At the general election held from late November 1864 to early January 1865 Rotton decided to once again contest the seat of Bathurst, but was defeated by James Kemp in a two-way contest held on 21 December.
Rotton was elected as a director of the Bathurst Sheep Board in 1866 and served as its chairman from 1869 until 1881. He was a member of the local public school board from 1868 and served as chairman from 1874.

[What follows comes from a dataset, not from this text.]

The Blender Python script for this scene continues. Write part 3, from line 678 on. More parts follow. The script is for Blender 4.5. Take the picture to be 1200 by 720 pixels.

Rotton attempted to re-enter politics at the 1872 general election, once again nominating for the Bathurst electorate, but was defeated by Edward Combes. He made another attempt in 1873, contesting the seat of East Macquarie at a by-election held on 1 December 1873, but he finished second in a field of four candidates. He made one further attempt at the general election held from early December 1874 to early January 1875, contesting the seat of seat of West Macquarie against one other candidate, but polled second in the vote held on 4 January.

Last years

Henry Rotton died on 11 October 1881, aged 67, at 'Mynora', a property he owned near Moruya where his daughter Caroline and son-in-law, Henry Keightley, were living. At that time Keightley was the local Police Magistrate. Rotton was buried in the Baptist cemetery at Bathurst. His possessions were valued for probate at £29,000.